- [Work to be completed]
Transcribe only part of the material below: the lines from the one containing "lb('pillar_core', 'room_dark', [(px0" through the one containing "# white garden", inclusive, exactly as written.

>> Begin Available data

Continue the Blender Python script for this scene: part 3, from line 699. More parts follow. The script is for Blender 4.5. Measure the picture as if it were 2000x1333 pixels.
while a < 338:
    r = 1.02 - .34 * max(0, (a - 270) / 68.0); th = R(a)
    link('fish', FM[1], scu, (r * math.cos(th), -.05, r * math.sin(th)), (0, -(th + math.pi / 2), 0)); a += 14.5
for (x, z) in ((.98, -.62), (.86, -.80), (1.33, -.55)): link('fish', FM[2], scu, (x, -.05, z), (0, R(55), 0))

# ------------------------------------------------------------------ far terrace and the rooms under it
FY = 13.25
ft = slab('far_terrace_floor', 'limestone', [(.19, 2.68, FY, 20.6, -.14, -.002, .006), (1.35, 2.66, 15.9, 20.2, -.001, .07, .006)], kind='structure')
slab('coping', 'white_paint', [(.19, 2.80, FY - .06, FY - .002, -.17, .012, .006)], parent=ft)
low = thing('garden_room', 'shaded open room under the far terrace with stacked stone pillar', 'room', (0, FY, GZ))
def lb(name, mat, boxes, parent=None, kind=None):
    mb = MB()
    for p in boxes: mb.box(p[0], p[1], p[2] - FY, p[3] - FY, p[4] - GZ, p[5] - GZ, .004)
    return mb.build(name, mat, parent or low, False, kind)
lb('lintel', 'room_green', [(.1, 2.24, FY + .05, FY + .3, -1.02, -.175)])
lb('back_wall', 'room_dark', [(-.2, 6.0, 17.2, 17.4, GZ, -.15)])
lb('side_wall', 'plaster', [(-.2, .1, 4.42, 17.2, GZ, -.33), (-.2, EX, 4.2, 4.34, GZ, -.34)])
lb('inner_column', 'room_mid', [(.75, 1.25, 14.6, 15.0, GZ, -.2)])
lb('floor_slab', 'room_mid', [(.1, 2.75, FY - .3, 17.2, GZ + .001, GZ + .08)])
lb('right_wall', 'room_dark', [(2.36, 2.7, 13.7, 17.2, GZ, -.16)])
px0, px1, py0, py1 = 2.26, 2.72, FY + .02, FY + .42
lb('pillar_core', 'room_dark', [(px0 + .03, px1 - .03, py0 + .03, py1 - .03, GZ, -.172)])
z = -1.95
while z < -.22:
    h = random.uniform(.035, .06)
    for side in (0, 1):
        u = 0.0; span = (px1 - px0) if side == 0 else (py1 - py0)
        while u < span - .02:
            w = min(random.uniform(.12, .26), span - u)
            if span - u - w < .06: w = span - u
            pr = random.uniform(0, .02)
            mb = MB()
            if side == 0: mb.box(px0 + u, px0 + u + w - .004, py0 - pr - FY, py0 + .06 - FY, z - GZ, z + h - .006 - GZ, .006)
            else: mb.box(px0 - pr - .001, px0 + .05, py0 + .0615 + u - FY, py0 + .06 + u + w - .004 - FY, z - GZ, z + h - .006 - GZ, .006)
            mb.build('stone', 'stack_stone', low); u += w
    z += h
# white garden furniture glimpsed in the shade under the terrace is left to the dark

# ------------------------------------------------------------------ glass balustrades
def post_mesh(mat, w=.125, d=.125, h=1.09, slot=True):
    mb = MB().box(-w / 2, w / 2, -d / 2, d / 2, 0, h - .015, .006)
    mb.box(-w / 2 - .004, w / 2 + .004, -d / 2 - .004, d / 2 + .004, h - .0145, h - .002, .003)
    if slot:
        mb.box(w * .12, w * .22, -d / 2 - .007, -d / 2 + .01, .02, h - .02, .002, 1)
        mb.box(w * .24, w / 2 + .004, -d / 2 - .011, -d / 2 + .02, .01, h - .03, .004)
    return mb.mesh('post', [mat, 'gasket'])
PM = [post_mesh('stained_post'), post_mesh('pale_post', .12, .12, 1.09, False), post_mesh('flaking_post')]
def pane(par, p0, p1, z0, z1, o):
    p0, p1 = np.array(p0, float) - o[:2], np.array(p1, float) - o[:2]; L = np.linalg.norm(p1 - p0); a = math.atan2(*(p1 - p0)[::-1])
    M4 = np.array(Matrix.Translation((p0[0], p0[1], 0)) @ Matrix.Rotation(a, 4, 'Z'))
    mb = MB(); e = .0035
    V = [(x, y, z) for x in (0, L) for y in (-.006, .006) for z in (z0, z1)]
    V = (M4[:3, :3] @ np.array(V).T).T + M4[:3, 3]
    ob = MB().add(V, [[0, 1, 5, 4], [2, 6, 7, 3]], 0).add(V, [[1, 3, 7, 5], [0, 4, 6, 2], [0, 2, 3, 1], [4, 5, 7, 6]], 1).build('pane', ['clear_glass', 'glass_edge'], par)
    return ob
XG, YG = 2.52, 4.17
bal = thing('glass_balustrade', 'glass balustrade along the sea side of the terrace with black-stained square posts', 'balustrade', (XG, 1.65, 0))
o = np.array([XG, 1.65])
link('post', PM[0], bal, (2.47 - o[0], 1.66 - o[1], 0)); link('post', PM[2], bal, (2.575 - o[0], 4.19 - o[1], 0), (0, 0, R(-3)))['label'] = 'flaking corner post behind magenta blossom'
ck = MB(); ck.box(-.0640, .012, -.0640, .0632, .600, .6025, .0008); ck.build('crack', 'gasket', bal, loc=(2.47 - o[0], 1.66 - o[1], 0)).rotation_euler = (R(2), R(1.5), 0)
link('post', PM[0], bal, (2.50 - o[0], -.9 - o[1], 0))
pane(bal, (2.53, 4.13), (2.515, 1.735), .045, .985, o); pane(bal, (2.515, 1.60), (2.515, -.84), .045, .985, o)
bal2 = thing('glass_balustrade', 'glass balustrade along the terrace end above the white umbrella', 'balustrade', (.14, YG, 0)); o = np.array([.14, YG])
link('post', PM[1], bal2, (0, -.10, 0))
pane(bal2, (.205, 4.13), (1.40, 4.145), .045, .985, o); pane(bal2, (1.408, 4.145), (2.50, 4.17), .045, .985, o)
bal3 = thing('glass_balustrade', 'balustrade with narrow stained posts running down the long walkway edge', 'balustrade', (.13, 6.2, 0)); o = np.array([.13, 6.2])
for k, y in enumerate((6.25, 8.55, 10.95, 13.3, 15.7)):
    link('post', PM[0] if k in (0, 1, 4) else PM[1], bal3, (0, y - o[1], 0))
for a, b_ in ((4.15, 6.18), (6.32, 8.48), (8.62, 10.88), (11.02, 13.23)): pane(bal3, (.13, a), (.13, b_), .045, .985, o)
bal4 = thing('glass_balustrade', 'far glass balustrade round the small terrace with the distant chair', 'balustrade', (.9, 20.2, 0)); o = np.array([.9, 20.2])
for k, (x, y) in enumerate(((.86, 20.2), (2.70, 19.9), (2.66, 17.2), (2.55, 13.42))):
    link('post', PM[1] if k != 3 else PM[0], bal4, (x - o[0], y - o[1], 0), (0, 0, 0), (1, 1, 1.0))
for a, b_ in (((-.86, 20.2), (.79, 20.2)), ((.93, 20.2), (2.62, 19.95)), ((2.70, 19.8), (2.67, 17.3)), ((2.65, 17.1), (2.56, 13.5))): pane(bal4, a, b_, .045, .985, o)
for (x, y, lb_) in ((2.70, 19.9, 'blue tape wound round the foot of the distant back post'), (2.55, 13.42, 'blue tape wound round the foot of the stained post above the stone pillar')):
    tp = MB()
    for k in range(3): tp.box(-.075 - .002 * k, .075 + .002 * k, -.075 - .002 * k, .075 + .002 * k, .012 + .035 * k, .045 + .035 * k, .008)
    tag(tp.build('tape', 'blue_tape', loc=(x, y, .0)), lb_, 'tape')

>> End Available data

- [Task result]
lb('pillar_core', 'room_dark', [(px0 + .03, px1 - .03, py0 + .03, py1 - .03, GZ, -.172)])
z = -1.95
while z < -.22:
    h = random.uniform(.035, .06)
    for side in (0, 1):
        u = 0.0; span = (px1 - px0) if side == 0 else (py1 - py0)
        while u < span - .02:
            w = min(random.uniform(.12, .26), span - u)
            if span - u - w < .06: w = span - u
            pr = random.uniform(0, .02)
            mb = MB()
            if side == 0: mb.box(px0 + u, px0 + u + w - .004, py0 - pr - FY, py0 + .06 - FY, z - GZ, z + h - .006 - GZ, .006)
            else: mb.box(px0 - pr - .001, px0 + .05, py0 + .0615 + u - FY, py0 + .06 + u + w - .004 - FY, z - GZ, z + h - .006 - GZ, .006)
            mb.build('stone', 'stack_stone', low); u += w
    z += h
# white garden furniture glimpsed in the shade under the terrace is left to the dark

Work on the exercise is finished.